Following three years in Bible College, which was brilliant for spiritual formation and a missional outlook but was fairly confined and prescriptive in its theological outlook, I spent a year at Cardiff University, (a very different theological arena) doing a diploma in Pastoral Studies. I appreciated both places, Bible College grounded me in Scripture and university introduced me to philosophy, sociology and psychology. It was during the course of that year I came across Alvin Toffler’s book and remember reading it in a greasy spoon cafe in Splott, a less salubrious, (in those days) area of Cardiff. An area in the constituency represented by Jim Callaghan, who the year before had lost the General Election to Margaret Thatcher. Interestingly, Callaghan’s biographer, the historian and Labour peer Kenneth O. Morgan, noted his readers of Callaghan’s childhood poverty. His father died when he was nine years old and his mother had no pension. “They were very, very poor,” wrote Morgan. “They were reliant on bread and margarine supplied by the Baptist Church.

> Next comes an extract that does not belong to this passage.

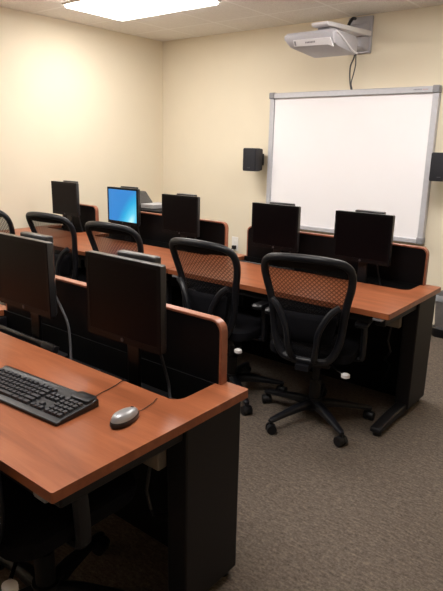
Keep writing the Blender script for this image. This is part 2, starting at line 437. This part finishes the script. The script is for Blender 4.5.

Toffler’s book fascinated me for it seemed to give a language to what I was observing in a changing world. Writing as a sociologist and futurologist, (great career with prospects!) he charted the influences and changes brought about through the Agricultural and Industrial revolutions and argued that the Technological revolution, further advanced now by Information Technology, was having a profound impact on the changing the world. The impact upon individuals, communities and nations was stark as people were undergoing considerable stress and confusion in the struggle to adapt quickly to the seismic changes taking place within society. These changes came like a tidal wave, battering existing institutions and have huge implications for home and family life, the workplace, economics, politics, Western democracy and international relations.
I found the book both fascinating and disturbing and it certainly provided a backdrop for thinking about what faith meant in a changing world and how we were to live out the gospel in a culture where not only society was changing but the church was being disturbed and challenged.